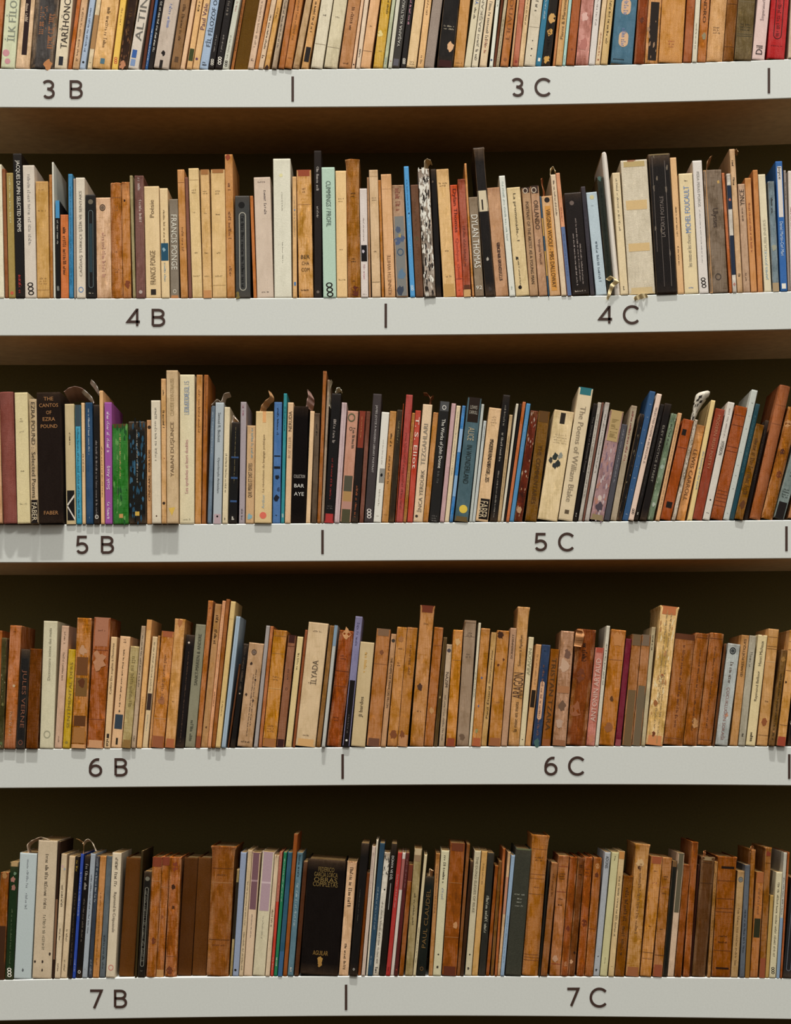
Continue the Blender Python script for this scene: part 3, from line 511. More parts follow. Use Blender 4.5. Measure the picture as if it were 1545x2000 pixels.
R6 = r"""
@ 0 1155 4.828 1480
-30 370 -66 -12|a4602f|p3|brown
20 440 -10 38|403c20|p7|dark olive mottled|k0,1,9c9068,12 k0,1,242c14,14 x.6,.6,.3,6c6838 x.5,.95,.3,5c6c40
99 325 41 150|b07048|p5|brownish tan|z.05,.4,5c2810 c.6,.49,.12,c0a480 s.7,.9,.3,c09068
206 548 153 246|2c2a28|c4|dark grey with brown capitals|d.2,.8,.45,7c4c34:JULES_VERNE i.5,.94,.25,704030
291 545 249 358|683a18|c5|dark brown cloth
412 282 373 506|d0c8a8|p1|tall off-white|u.05,.47,.15,7c7860:Dictionnaire_intime_des_mots i.5,.89,.25,a09c80
582 325 513 584|cca88c|p2|pinkish|s.05,.15,.25,8c6c54 s.22,.45,.25,8c7058 s.9,.95,.2,8c7058
646 548 589 666|c4a030|p3|mustard yellow|u.12,.8,.4,7c6828:SENTİMENTAL_DERS c.5,.94,.2,8c7828
731 255 674 812|b07848|p8|wide brown with a torn spine|b.3,.44,6c4018 b.46,.6,745020 b.75,.83,5c3410 b.84,.96,a06828 b.97,1,c89058 x.5,.25,.3,bc8c64 x.5,.5,.3,5c3010
889 250 819 975|9c5c38|p7|wide brown with a cracked spine|x.4,.33,.5,b47c54 b.0,.22,a86c4c l.25,5c2810 b.94,1,c89060 l.78,7c3c20 z.1,.5,5c3420
1048 430 981 1040|dcb888|p1|cream with slanted lettering|u.05,.52,.35,4c3c28:Collins_De_sophie_à_l'homme r.3,.7,.87,.91,2c2420 s.92,.98,.4,K
1133 425 1046 1145|deb284|p1|peach with a small blue figure|z.03,.3,5c4028,2 u.12,.65,.15,3c2c1c:Hugo_Calvin_connaissance r.15,.9,.7,.83,34404c x.5,.67,.1,5c5040 r.4,.6,.91,.97,2c2418
1234 520 1150 1236|b09c6c|p5|greenish tan|u.1,.6,.4,8c7848:CEMAL_SUREYA b.92,1,8c6830
1336 325 1239 1281|b8a084|p3|slim greyish tan|s.08,.5,.3,5c5040 s.9,.95,.3,5c5040
1386 265 1286 1336|dca868|p2|tall peach orange|b0,.08,cc8c44 s.6,.75,.15,9c7044
1438 425 1340 1394|d8bc90|p1|cream with a small dark photo|s.05,.5,.25,8c7c60 r.1,.9,.51,.66,382824 s.7,.85,.2,a0a090
1490 415 1400 1424|c08c58|p3|thin tan
@ 300 1155 4.828 1472
76 378 -24 104|bc804c|p6|wide reddish tan|b0,.05,a05428 b.9,1,94522c x.5,.6,.3,9c6034 l.75,c89464 s.2,.6,.2,9c6438
206 262 106 203|cc9860|p4|peach tan with a flared head|z.64,.3,6c4828 b.93,1,a85c2c x.5,.03,.3,a86834
308 410 206 290|1c1412|p3|black brown|c.4,.07,.12,d0c0b0 s.15,.95,.12,604838
399 312 293 391|88846c|p2|grey green|u.07,.5,.25,3c3c30:SANKT-MARIEN_&_ANDERE s.78,.95,.3,4c4c3c
516 85 394 441|b07040|p4|tall orange brown|b.92,1,8c4420 x.5,.05,.2,904824
580 115 444 508|b08454|p3|tan with black slanted lettering|s.08,.13,.4,3c2414 s.18,.28,.4,2c1c10 x.5,.86,.15,5c3c20
651 85 509 546|d89c70|p3|slim orange and cream|s.62,.72,.3,7c5430 s.1,.6,.2,d8bc94
687 70 546 582|985c2c|p3|tall slim brown
731 92 584 633|d8b878|p1|tall yellowish cream|s.68,.8,.3,8c6c3c l.12,c8a060
780 232 639 682|a0b4c4|p1|slim pale blue striped|s.0,1,.1,7c8c9c
806 680 694 716|5c3418|p3|slim dark brown
824 490 721 784|16100c|g3|black with tan slanted capitals|u.03,.45,.4,5c4c3c:DURRELL_SELECTED c.5,.48,.15,b09880
876 490 786 930|b89470|p4|pinkish tan with ink drawings|i.4,.09,.17,4c3c38 c.4,.09,.1,6c5c54 x.3,.2,.1,3c2c24 x.7,.35,.07,3c2c24 x.2,.5,.08,3c2c24 x.7,.55,.07,3c2c24 s.3,.9,.08,5c483c,.05 s.25,.8,.08,5c483c,.2 z.95,.6,3c2c20
1062 320 943 986|a09894|p1|slim greyish mauve
1100 325 987 1020|b06c40|p3|slim rust
1133 368 1023 1151|bc8240|p5|golden tan with faint rules|l.05,8c5c28 l.2,a06c30 z.4,.5,7c5020,2 l.5,d8a860 z.82,.6,8c5824,3 l.93,7c4818 b.93,1,a0642c
1271 410 1156 1230|8c5c40|p3|brown with dark ends|b0,.07,3c1c14 b.93,1,381c18 i.5,.48,.15,5c3828 s.3,.4,.2,6c4430 l.1,5c3424
1356 425 1242 1300|d8c088|p1|cream yellow|u.15,.3,.3,6c5c38:ŞİİRLER z.94,.3,6c5c38
1430 358 1309 1334|8c4c28|p2|slim rust brown
1463 300 1336 1525|d4b890|p2|wide cream with black capitals|u.3,.5,.3,5c4c3c:İLYADA z.07,.5,8c7458 z.91,.4,7c6448 b.94,1,d0a060
@ 600 1155 4.828 1463
215 318 83 130|8c6438|p4|slim tan brown lined
258 318 136 170|b8b8b0|p1|slim grey white with a pale blue head|b0,.17,7c94a8
305 370 181 318|98502a|r6|red brown leather with a torn head|z.22,.5,5c2810,2 l.35,5c2810 z.75,.5,5c2810,2 x.5,.03,.35,c89058 l.48,7c3c1c
456 235 331 408|8480a0|p2|tall lavender over black|b.49,1,16100e u.05,.24,.35,5c5880:NOBOKOV s.75,.9,.2,5c5450 c.5,.95,.15,W
500 482 412 547|c8b084|p1|cream tan|u.52,.72,.25,3c3020:Jl_bardos s.1,.3,.2,d0a048
656 355 558 690|ac7242|p4|orange brown with grey end bands|b0,.06,7c5c40 b.93,1,6c4430 x.5,.2,.15,7c4824 l.3,8c5830
793 400 692 750|b88c64|p3|tan with black capitals|c.5,.06,.35,3c342c d.2,.66,.4,2c1c14:THE_POEMS_OF_FRANÇOIS_VILLON
849 338 752 848|b88048|p5|mottled tan gold|z.18,.5,6c4424 z.3,.4,5c3820,2 x.5,.9,.4,7c441c x.5,.1,.3,a06834
946 342 849 946|ac743c|p5|brownish tan|s.15,.4,.2,7c4c24 b.9,1,b47c4c x.4,.9,.3,7c441c
1072 135 966 1097|b88250|p5|tall tan with a torn head|b0,.05,6c2c10 x.4,.58,.25,4c3020 z.13,.4,7c5028 z.75,.4,7c5028
1199 340 1101 1188|a4683a|p5|brown|l.15,8c5028 x.5,.7,.3,b8844c
1286 430 1193 1238|4c3818|p5|slim dark olive brown|x.5,.55,.3,a88858
1313 500 1240 1301|b8a084|p4|greyish cream|c.5,.06,.35,4c4448 d.27,.42,.4,3c2c28:NAZIM s.5,.95,.3,806c58
1379 365 1305 1398|c08448|p6|orange tan stained|b.93,1,8c3c18 x.5,.1,.3,c89c64 l.26,9c6834
@ 900 1155 4.828 1455
36 275 -40 72|988068|p3|greyish taupe|l.02,6c5440 l.13,7c6450 z.1,.5,7c6450,2 z.27,.4,5c4c3c,2 x.4,.93,.25,6c5440
167 295 74 99|d0c4a8|p1|thin white|s.4,.6,.3,5c5040
191 350 101 189|b88048|p5|orange tan with a blue scribble|x.5,.42,.12,5c6080 x.4,.66,.12,5c6080 x.4,.87,.2,908c58 b.93,1,a85424
288 385 190 252|c09860|p3|tan with slanted black script|u.15,.45,.3,3c2818:Derniers_poèmes_d'amour u.47,.76,.35,3c2818:Paul_Éluard
343 372 259 376|b47c44|p5|wide orange brown with a torn edge|x.3,.04,.3,3c2010 x.7,.25,.1,5c3010 x.3,.3,.1,5c3010 b.93,1,94582c z.62,.3,8c5828
469 345 379 441|b48c6c|p2|pinkish tan with black capitals|u.05,.26,.3,241814:DÜRRENMATT
543 148 446 550|c49460|p4f|tall tan with scrawled lettering|u.2,.43,.25,4c3424:Sonnets_à_Apollon u.47,.66,.7,4c3424:ARAGON u.68,.9,.25,3c2818:la_mise_en_mots
641 430 551 602|d4c49c|p1|cream|u.1,.35,.5,8c8464:ARAGON c.5,.94,.1,K
710 498 606 665|c8935c|p2|tan with a black block|u.1,.4,.3,a87848:Stendhal r.1,.85,.45,.62,241a10
764 505 671 755|2c3c58|p4|blue with a peach oval title|e.5,.55,.24,.38,d0a078 d.2,.9,.25,7c5448:ATAÇ_BÜTÜN_YAPITLARI z.06,.4,181c24 x.5,.97,.4,40605c
849 545 762 862|88501a|c3|golden brown with dark capitals|d.08,.85,.4,4c3418:TRISTAN_TZARA b.93,1,8c4c1c
946 378 864 990|ac8468|g7|brown with tape along its spine|x.4,.3,.4,c09c80 x.6,.2,.3,705040 x.5,.65,.3,6c503c b.48,.54,a46c40 x.4,.8,.3,b4947c b.95,1,905c38
1099 362 997 1176|7c401c|r7|wide red brown leather with a torn flap|d.12,.3,.25,1c120c:COSTEL x.15,.05,.25,bc8450 x.4,.4,.3,6c3414 x.3,.7,.35,90522c
1271 532 1181 1262|bc7868|p4|pink with white capitals|u.1,.76,.45,d4b4a4:ANTONIN_ARTAUD b0,.05,a8442c x.5,.93,.4,b87050
1375 322 1265 1300|ccc4b0|p1|slim white|s.15,.5,.4,7c7868
1420 365 1303 1445|ac703a|p6|orange brown with creased spine|x.5,.08,.4,b87838 l.26,8c5428 x.5,.6,.15,5c3818 x.5,.85,.3,8c5428
@ 1220 1155 4.754 1440
14 438 -90 -26|702030|p3|maroon|b.94,1,8c4044
73 400 -23 66|a06c44|p5|brown with grey lower half|b0,.1,6c5438 b.5,1,6c5434
164 403 68 151|a8744c|p5|brown twin with grey lower half|b0,.1,74604c b.46,1,6c5c44
253 330 153 191|b8a884|p3|slim cream grey|s.07,.2,.4,3c3028
341 140 193 352|d8b47c|p6f|tall pale stained|b0,.06,b86830 b.93,1,c87c40 s.05,.95,.1,a88c60,.15 s.05,.95,.1,a88c60,-.1 k0,1,e0c898,18 k0,1,b07c44,12 x.5,.5,.1,8c4820 x.3,.7,.15,985c28 x.4,.92,.12,6c3414 s.5,.7,.1,b09868
478 400 360 540|9c6234|r5|first of three wide brown|u.1,.85,.13,6c3c20:ΠΟΛΙΣ_ΚΑΙ_ΚΟΣΜΟΣ b0,.05,5c3014 z.73,.2,5c2810 l.94,7c4824
662 390 546 671|945828|r5|second of three wide brown|u.15,.87,.13,5c3418:ΤΟΥ_ΠΟΙΗΤΗ_ΤΑ_ΑΠΑΝΤΑ x.7,.8,.3,bc8850 l.04,5c3014
796 388 676 806|985c2e|r5|third of three wide brown|u.12,.85,.13,5c3418:ΤΟΥ_ΠΟΙΗΤΗ_ΤΑ_ΑΛΛΑ l.05,5c3014 l.95,7c4824
930 480 815 836|583010|p4|slim dark brown
960 488 838 970|acb0ac|p4|pale blue with a round black logo|i.45,.07,.25,1c1c20 c.45,.07,.15,3c4040 d.18,.4,.25,6c5c54:FAHRETTİN_- d.42,.95,.3,8c6058:ÇOCUKLUĞUN_SOKAĞI x.6,.7,.15,c08464
1088 405 976 1050|bc8c58|p3|tan with black capitals|u.03,.38,.35,2c2018:ŒUVRES_POÉTIQUES
1161 410 1053 1118|a8a08c|p3|grey beige|u.15,.3,.35,7c7464:HUGO s.89,.92,.3,K
1241 405 1124 1220|d8c494|p1|cream with slanted black script|u.05,.28,.25,3c3428:Henri_Michaux u.32,.6,.28,3c3428:Raymond_Bellour z.0,.2,903020 s.88,.97,.3,K
1336 350 1226 1326|c09058|p3|tan with thin dark rules|l.07,7c5428 l.15,7c5428 l.17,7c5428 l.28,d8b078 z.62,.3,6c4824 x.5,.8,.3,8c4c20 l.91,8c6030
1454 540 1333 1402|74542c|p5|olive brown|s.25,.95,.3,3c2c18 x.5,.1,.4,986c2c x.5,.85,.2,a06c34
1502 362 1407 1510|c89458|p4|tan with a red foot|l.1,7c5028 l.17,7c5028 l.35,7c5028 x.2,.45,.12,2c1408 l.82,7c5028 b.92,1,983818
1600 362 1516 1590|1c1614|p4|black at the shelf end|x.3,.8,.3,b0a898
"""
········
» **WHAT IS BEING ASKED**
State, as a bare number, how many lines of the listing hold the word "script".

» **SOLUTION**
3